Friday, 25 April 2008

Cumming On Politics


From Varsity 25 April 2008


I’m not the only person feeling invigorated by the US presidential stuff. Over the holiday my ten year old brother, observing the colours of my father’s rug-challenged skull, exclaimed:
‘Hillary’s beating Obama’.
Aside from the robust impertinence (the kids in ‘Bedknobs and Broomsticks’ would never have gotten away with a line like that), it at least shows how the contest has captured the imagination, even amongst an age-group which genuinely believes ‘Soulja Boy’ to be musically talented and free of retardation.
It’s easy, really. Get a hip young black dude, a haggard white sour-faced whale, talk about how great both are. Then make them fight each other for years for the right to lose to a deranged ‘Nam vet who looks like the violent, lecherous younger brother of the Emperor from Star Wars. All the elements are in place. It’s perfect PR for the democratic system, really. One wonders why they didn’t think of it before.
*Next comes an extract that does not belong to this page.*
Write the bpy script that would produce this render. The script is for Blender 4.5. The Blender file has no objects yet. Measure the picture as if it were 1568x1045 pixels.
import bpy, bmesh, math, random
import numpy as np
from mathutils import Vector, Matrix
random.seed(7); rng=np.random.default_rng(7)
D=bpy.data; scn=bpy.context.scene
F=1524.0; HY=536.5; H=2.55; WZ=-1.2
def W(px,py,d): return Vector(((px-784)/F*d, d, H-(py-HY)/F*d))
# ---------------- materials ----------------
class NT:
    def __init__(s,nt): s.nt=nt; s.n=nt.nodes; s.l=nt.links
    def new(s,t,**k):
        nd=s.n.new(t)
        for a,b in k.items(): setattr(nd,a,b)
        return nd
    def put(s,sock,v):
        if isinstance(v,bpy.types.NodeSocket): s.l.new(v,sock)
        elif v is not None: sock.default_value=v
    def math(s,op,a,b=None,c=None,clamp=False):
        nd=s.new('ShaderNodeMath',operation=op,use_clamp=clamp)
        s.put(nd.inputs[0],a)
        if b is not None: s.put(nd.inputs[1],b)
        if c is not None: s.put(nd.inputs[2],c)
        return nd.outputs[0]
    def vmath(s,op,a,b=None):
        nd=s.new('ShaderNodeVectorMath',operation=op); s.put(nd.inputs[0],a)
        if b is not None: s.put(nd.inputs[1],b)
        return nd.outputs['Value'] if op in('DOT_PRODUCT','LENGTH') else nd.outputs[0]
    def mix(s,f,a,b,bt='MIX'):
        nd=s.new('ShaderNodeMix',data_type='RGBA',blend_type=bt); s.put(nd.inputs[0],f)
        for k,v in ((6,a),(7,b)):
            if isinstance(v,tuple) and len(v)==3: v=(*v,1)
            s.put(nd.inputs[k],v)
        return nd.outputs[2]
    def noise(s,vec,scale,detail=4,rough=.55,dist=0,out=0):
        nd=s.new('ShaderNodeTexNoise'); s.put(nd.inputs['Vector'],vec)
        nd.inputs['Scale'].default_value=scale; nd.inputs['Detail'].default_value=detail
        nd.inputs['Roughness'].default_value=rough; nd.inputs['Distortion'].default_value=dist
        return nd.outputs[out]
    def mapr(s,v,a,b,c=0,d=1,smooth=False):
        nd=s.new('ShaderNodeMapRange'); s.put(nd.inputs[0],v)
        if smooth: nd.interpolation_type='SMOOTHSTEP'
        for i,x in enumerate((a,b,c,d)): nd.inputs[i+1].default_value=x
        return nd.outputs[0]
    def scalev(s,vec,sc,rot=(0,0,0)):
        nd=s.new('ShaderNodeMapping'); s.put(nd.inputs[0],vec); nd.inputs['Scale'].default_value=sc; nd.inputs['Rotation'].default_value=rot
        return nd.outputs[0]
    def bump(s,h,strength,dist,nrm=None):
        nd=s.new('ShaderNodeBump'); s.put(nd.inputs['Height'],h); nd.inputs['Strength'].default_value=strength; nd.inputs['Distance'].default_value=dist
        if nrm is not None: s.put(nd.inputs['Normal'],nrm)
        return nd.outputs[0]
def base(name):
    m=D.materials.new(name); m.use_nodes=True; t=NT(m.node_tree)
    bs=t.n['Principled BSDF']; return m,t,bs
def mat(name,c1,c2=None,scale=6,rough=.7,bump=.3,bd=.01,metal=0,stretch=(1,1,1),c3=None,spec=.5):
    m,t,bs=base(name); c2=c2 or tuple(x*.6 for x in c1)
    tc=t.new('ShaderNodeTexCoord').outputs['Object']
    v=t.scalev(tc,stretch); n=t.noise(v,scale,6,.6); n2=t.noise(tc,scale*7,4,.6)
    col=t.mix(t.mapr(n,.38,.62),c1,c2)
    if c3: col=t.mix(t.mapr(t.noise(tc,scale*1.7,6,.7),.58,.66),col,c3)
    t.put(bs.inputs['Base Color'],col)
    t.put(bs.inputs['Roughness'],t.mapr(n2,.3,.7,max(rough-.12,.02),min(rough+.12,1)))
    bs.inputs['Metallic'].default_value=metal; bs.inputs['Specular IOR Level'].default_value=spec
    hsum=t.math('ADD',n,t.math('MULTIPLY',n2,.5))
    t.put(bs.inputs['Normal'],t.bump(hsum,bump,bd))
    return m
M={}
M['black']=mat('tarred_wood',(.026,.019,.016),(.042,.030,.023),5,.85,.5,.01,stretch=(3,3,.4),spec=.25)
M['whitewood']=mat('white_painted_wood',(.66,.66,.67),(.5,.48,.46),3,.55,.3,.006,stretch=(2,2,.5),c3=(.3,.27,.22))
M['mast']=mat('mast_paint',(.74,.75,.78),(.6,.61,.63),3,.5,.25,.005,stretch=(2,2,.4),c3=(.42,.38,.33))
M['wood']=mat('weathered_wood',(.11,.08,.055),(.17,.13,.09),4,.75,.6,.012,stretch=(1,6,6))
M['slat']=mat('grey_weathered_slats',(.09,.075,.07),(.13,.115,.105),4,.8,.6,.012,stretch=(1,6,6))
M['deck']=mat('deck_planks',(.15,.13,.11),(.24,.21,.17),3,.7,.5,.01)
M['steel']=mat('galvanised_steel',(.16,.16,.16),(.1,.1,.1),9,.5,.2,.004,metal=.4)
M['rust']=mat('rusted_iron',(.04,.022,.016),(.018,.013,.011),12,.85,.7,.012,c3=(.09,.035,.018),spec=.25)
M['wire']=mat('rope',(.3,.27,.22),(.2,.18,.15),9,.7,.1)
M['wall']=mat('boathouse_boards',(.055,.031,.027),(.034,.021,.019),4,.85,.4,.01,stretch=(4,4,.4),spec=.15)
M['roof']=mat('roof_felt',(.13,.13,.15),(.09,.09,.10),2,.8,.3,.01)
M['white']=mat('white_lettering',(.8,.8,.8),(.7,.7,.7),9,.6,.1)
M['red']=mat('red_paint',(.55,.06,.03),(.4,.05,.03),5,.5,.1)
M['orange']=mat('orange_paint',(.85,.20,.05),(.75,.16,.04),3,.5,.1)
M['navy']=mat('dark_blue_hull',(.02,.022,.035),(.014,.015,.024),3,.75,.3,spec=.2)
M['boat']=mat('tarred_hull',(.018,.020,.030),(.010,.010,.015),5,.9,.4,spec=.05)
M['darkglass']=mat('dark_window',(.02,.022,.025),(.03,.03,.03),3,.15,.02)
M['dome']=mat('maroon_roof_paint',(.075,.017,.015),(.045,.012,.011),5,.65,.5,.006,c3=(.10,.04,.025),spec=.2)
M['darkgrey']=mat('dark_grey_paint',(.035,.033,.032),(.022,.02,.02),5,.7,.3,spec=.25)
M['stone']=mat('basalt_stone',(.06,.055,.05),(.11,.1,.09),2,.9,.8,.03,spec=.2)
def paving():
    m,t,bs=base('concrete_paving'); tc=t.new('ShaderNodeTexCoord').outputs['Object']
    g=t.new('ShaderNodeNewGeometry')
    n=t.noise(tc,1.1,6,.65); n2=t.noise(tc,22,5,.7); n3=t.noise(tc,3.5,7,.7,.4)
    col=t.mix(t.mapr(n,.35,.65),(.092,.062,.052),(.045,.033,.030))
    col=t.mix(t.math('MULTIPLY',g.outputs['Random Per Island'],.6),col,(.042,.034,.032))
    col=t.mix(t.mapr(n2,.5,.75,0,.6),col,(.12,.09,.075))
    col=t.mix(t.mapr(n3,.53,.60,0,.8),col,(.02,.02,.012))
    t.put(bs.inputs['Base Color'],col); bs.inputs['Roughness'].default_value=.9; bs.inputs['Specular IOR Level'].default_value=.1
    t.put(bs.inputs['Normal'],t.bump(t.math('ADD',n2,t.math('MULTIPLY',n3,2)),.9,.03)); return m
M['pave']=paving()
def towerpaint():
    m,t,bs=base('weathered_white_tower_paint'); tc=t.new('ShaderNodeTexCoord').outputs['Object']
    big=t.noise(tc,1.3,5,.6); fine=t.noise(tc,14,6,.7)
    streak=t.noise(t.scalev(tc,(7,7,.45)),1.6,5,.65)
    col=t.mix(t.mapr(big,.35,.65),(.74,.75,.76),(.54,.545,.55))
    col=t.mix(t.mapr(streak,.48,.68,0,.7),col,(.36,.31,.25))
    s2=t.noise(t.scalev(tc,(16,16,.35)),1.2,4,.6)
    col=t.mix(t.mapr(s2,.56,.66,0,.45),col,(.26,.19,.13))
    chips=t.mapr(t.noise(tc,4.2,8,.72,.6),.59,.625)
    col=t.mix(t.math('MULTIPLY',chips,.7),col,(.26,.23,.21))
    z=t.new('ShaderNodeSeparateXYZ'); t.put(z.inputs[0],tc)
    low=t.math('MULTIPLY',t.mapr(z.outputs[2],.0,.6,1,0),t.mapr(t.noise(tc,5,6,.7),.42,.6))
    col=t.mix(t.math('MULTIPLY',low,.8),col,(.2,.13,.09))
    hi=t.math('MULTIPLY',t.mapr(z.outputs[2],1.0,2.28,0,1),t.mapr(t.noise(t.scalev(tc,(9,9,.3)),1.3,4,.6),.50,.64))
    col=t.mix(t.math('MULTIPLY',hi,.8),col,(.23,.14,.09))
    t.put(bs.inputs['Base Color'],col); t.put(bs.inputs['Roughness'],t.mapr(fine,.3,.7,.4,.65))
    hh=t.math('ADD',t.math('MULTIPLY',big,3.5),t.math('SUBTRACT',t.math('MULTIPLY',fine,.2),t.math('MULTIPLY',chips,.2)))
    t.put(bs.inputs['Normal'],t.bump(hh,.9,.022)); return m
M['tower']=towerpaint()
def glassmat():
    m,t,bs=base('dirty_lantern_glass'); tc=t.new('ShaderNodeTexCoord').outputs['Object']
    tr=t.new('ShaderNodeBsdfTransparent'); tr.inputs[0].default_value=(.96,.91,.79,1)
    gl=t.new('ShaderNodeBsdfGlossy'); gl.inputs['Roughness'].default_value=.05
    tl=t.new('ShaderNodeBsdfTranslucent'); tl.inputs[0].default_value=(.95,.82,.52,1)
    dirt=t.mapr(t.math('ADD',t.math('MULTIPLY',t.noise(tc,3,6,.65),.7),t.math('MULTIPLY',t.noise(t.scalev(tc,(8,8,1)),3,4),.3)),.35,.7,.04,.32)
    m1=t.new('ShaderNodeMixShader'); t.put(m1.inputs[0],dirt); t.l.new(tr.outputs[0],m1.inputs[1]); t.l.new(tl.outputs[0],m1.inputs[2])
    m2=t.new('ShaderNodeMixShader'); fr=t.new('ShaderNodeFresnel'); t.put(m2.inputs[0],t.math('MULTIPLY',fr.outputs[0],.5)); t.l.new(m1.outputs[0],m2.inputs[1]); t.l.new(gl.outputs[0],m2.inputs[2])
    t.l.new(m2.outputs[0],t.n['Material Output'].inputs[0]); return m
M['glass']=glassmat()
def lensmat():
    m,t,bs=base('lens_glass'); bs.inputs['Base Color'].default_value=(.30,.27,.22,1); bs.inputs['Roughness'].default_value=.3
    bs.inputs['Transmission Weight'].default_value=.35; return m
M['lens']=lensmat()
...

Actually I say perfect, but I mean almost perfect, because there are some flaws with it, the most important of which is the fact that Obama and Clinton have both been so ravaged by their ambition that they have gone entirely mad.
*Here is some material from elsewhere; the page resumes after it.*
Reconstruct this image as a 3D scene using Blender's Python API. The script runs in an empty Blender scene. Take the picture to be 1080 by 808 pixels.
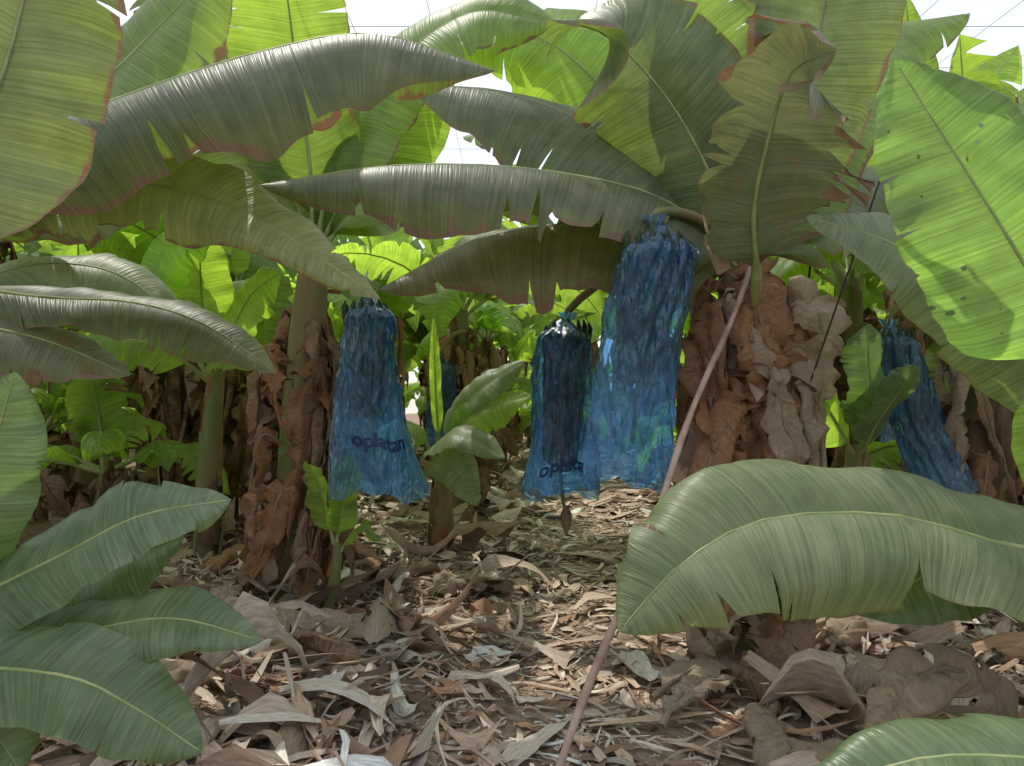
import bpy, math, random
from mathutils import Vector, Matrix, noise
import numpy as np

random.seed(7)
scene = bpy.context.scene
scene.view_settings.view_transform = 'Standard'
scene.view_settings.look = 'None'
scene.view_settings.exposure = 0
COL = scene.collection
V = Vector

# ------------------------------------------------------------------ materials
def new_mat(name):
    m = bpy.data.materials.new(name)
    m.use_nodes = True
    m.node_tree.nodes.clear()
    return m, m.node_tree.nodes, m.node_tree.links

def mathn(ns, ls, op, a, b=None, clamp=False):
    n = ns.new('ShaderNodeMath'); n.operation = op; n.use_clamp = clamp
    for i, x in enumerate((a, b)):
        if x is None: continue
        if isinstance(x, (int, float)): n.inputs[i].default_value = x
        else: ls.new(x, n.inputs[i])
    return n.outputs[0]

def mixc(ns, ls, f, a, b, mode='MIX'):
    n = ns.new('ShaderNodeMix'); n.data_type = 'RGBA'; n.blend_type = mode
    for sock, x in ((n.inputs[0], f), (n.inputs[6], a), (n.inputs[7], b)):
        if isinstance(x, (int, float)): sock.default_value = x
        elif isinstance(x, tuple): sock.default_value = (*x, 1)
        else: ls.new(x, sock)
    return n.outputs[2]

def maprange(ns, ls, v, a, b, c=0, d=1):
    n = ns.new('ShaderNodeMapRange')
    ls.new(v, n.inputs[0])
    for i, x in enumerate((a, b, c, d)): n.inputs[i+1].default_value = x
    return n.outputs[0]

def noise_n(ns, ls, vec, scale, detail=3, rough=.55):
    n = ns.new('ShaderNodeTexNoise')
    n.inputs['Scale'].default_value = scale
    n.inputs['Detail'].default_value = detail
    n.inputs['Roughness'].default_value = rough
    if vec is not None: ls.new(vec, n.inputs['Vector'])
    return n.outputs[0]

def leaf_mat(name, top, under, trans, tf=.4, brown=.06, rough=.42, spots=.0, holes=False, dust=.25, simple=False):
    m, ns, ls = new_mat(name)
    tc = ns.new('ShaderNodeTexCoord')
    sep = ns.new('ShaderNodeSeparateXYZ'); ls.new(tc.outputs['UV'], sep.inputs[0])
    u, v = sep.outputs[0], sep.outputs[1]
    av = mathn(ns, ls, 'ABSOLUTE', v)
    usk = mathn(ns, ls, 'SUBTRACT', u, mathn(ns, ls, 'MULTIPLY', av, .03))
    comb = ns.new('ShaderNodeCombineXYZ')
    ls.new(mathn(ns, ls, 'MULTIPLY', usk, 75), comb.inputs[0])
    ls.new(mathn(ns, ls, 'MULTIPLY', v, .8), comb.inputs[1])
    st = noise_n(ns, ls, comb.outputs[0], 1.0, 1 if simple else 2, .6)
    geo = ns.new('ShaderNodeNewGeometry')
    big = noise_n(ns, ls, geo.outputs['Position'], 4.5, 2 if simple else 4, .65)
    bs = mathn(ns, ls, 'MULTIPLY', maprange(ns, ls, st, .3, .7, .74, 1.24), maprange(ns, ls, big, .3, .7, .78, 1.2))
    vm = ns.new('ShaderNodeCombineXYZ')
    for i in range(3): ls.new(bs, vm.inputs[i])
    base = mixc(ns, ls, geo.outputs['Backfacing'], top, under)
    base = mixc(ns, ls, maprange(ns, ls, big, .4, .72, 0, dust), base, (.28, .28, .20))
    base = mixc(ns, ls, 1.0, base, vm.outputs[0], 'MULTIPLY')
    tr = mixc(ns, ls, 1.0, trans, vm.outputs[0], 'MULTIPLY')
    out = ns.new('ShaderNodeOutputMaterial')
    t = ns.new('ShaderNodeBsdfTranslucent')
    mx = ns.new('ShaderNodeMixShader'); mx.inputs[0].default_value = tf
    if simple:
        d = ns.new('ShaderNodeBsdfDiffuse'); ls.new(base, d.inputs[0])
        g = ns.new('ShaderNodeBsdfGlossy'); g.inputs['Roughness'].default_value = .45
        mg = ns.new('ShaderNodeMixShader'); mg.inputs[0].default_value = .06
        ls.new(d.outputs[0], mg.inputs[1]); ls.new(g.outputs[0], mg.inputs[2])
        ls.new(tr, t.inputs[0]); ls.new(mg.outputs[0], mx.inputs[1]); ls.new(t.outputs[0], mx.inputs[2]); ls.new(mx.outputs[0], out.inputs[0])
        return m
    en = noise_n(ns, ls, geo.outputs['Position'], 9.0, 3, .6)
    edge = mathn(ns, ls, 'ADD', av, mathn(ns, ls, 'MULTIPLY', mathn(ns, ls, 'SUBTRACT', en, .5), min(brown*5, 1.1)))
    mask = maprange(ns, ls, edge, 1.0-brown*.7, 1.0-brown*.7+.03)
    halo = maprange(ns, ls, edge, 1.0-brown*2.5, 1.0-brown)
    base = mixc(ns, ls, mathn(ns, ls, 'MULTIPLY', halo, .4), base, (.26, .24, .07))
    brn = mixc(ns, ls, st, (.14, .08, .05), (.46, .31, .20))
    base = mixc(ns, ls, mask, base, brn)
    tr = mixc(ns, ls, mask, tr, (.28, .15, .07))
    if spots > 0:
        sm = maprange(ns, ls, en, .66-spots, .70-spots)
        base = mixc(ns, ls, mathn(ns, ls, 'MULTIPLY', sm, .8), base, (.22, .14, .07))
    p = ns.new('ShaderNodeBsdfPrincipled')
    ls.new(base, p.inputs['Base Color'])
    p.inputs['Roughness'].default_value = rough
    p.inputs['Specular IOR Level'].default_value = .5
    bump = ns.new('ShaderNodeBump'); bump.inputs['Strength'].default_value = .55
    bump.inputs['Distance'].default_value = .009
    ls.new(st, bump.inputs['Height']); ls.new(bump.outputs[0], p.inputs['Normal'])
    ls.new(tr, t.inputs[0])
    ls.new(p.outputs[0], mx.inputs[1]); ls.new(t.outputs[0], mx.inputs[2])
    res = mx.outputs[0]
    if holes:
        vor = ns.new('ShaderNodeTexVoronoi'); vor.inputs['Scale'].default_value = 9
        cu = ns.new('ShaderNodeCombineXYZ')
        ls.new(mathn(ns, ls, 'MULTIPLY', u, 2.2), cu.inputs[0]); ls.new(mathn(ns, ls, 'MULTIPLY', v, .8), cu.inputs[1])
        ls.new(cu.outputs[0], vor.inputs['Vector'])
        sc = ns.new('ShaderNodeSeparateColor'); ls.new(vor.outputs['Color'], sc.inputs[0])
        small = mathn(ns, ls, 'LESS_THAN', mathn(ns, ls, 'ADD', vor.outputs['Distance'], mathn(ns, ls, 'MULTIPLY', en, .12)), mathn(ns, ls, 'MULTIPLY', sc.outputs[0], .42))
        few = mathn(ns, ls, 'GREATER_THAN', sc.outputs[1], .68)
        hm = mathn(ns, ls, 'MULTIPLY', small, few)
        tp = ns.new('ShaderNodeBsdfTransparent')
        m2 = ns.new('ShaderNodeMixShader'); ls.new(hm, m2.inputs[0])
        ls.new(res, m2.inputs[1]); ls.new(tp.outputs[0], m2.inputs[2]); res = m2.outputs[0]
    ls.new(res, out.inputs[0])
    return m

def simple_mat(name, c1, c2, scale=6, stretch=(1, 1, 1), rough=.8, bump=.4, spec=.3, diffuse=False):
    m, ns, ls = new_mat(name)
    tc = ns.new('ShaderNodeTexCoord')
    mp = ns.new('ShaderNodeMapping'); mp.inputs['Scale'].default_value = stretch
    ls.new(tc.outputs['Object'], mp.inputs[0])
    a = noise_n(ns, ls, mp.outputs[0], scale, 4, .65)
    base = mixc(ns, ls, maprange(ns, ls, a, .36, .64), c1, c2)
    if diffuse:
        p = ns.new('ShaderNodeBsdfDiffuse'); ls.new(base, p.inputs[0])
    else:
        p = ns.new('ShaderNodeBsdfPrincipled')
        ls.new(base, p.inputs['Base Color']); p.inputs['Roughness'].default_value = rough
        p.inputs['Specular IOR Level'].default_value = spec
    if bump > .15:
        bp = ns.new('ShaderNodeBump'); bp.inputs['Strength'].default_value = bump; bp.inputs['Distance'].default_value = .01
        ls.new(a, bp.inputs['Height']); ls.new(bp.outputs[0], p.inputs['Normal'])
    out = ns.new('ShaderNodeOutputMaterial')
    ls.new(p.outputs[0], out.inputs[0])
    return m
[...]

Obama started this madness, probably, when he seized on Hillary’s (in hindsight gravely erroneous) ‘anti-hope’ mantra, and cunningly flipped it on its head to make himself the candidate of ‘hope’. Abstract concepts are great things to run on, because they mean nothing. However, what Obama has proven is that by twinning the abstract concept with another descriptive noun, picked at random, you can mean even less than nothing. I like the guy, even though he does always look like he might disappear and compete in a long-distance running race, but his bestselling book of ideology, ‘The Audacity Of Hope’, could just as easily have been called ‘The Complexity of Dream, or ‘The Danger Of Creed’. ‘The Belligerence of Humour’, anyone? If he’d gotten Robert Ludlum on the case in time (i.e. before Robert Ludlum died in 2001), they could have called it something even funkier. ‘The Chicago Compromise’, perhaps. Or ‘The Honolulu Hopefulness’.
In amongst all the routine mudslinging there have been some genuine moments of comedy: the word ‘misspeak’, for instance, when the meaning is ‘lie’. I think we can all agree that ‘misspeak’ sounds friendlier: it suggests that there was some kind of purer, inner truth, cruelly distorted by the evil mouth. Almost as good are McCain’s ‘senior moments’ on unimportant issues like the difference between Iran and Iraq. Senior moments are justly celebrated for their hilariousness, but your mother posting her car-keys has fewer global implications than, say, a war. When it comes down to it, do you really want Harold Bishop’s cake-filled finger on the button?
Unfortunately I suspect the answer is yes, particularly when the alternative is, basically, an older, thinner version of the Carlton character from the Fresh Prince of Bel-Air. I’d vote for Will Smith, who’s never made a bad movie, but Carlton was always getting bitched on. As for the white whale, I’ll say only this: would you trust someone who thought it was a good idea to delegate her husband, the President of the United States’s, sexual needs to the work experience? There are some responsibilities which must simply be taken on the chin, and I don’t like her priorities.
It’s irrelevant anyway, because the strongest candidate by miles was the dangerously crackers black Republican Alan Keyes, whose entire being was given over to righteous indignation for the ten minutes he was around, before his anti-discrimination ticket resulted in him being, er, discriminated off the radar and out to pasture. He deserved a go, if only so we might have seen what vengeance he was capable of wreaking on the electorate.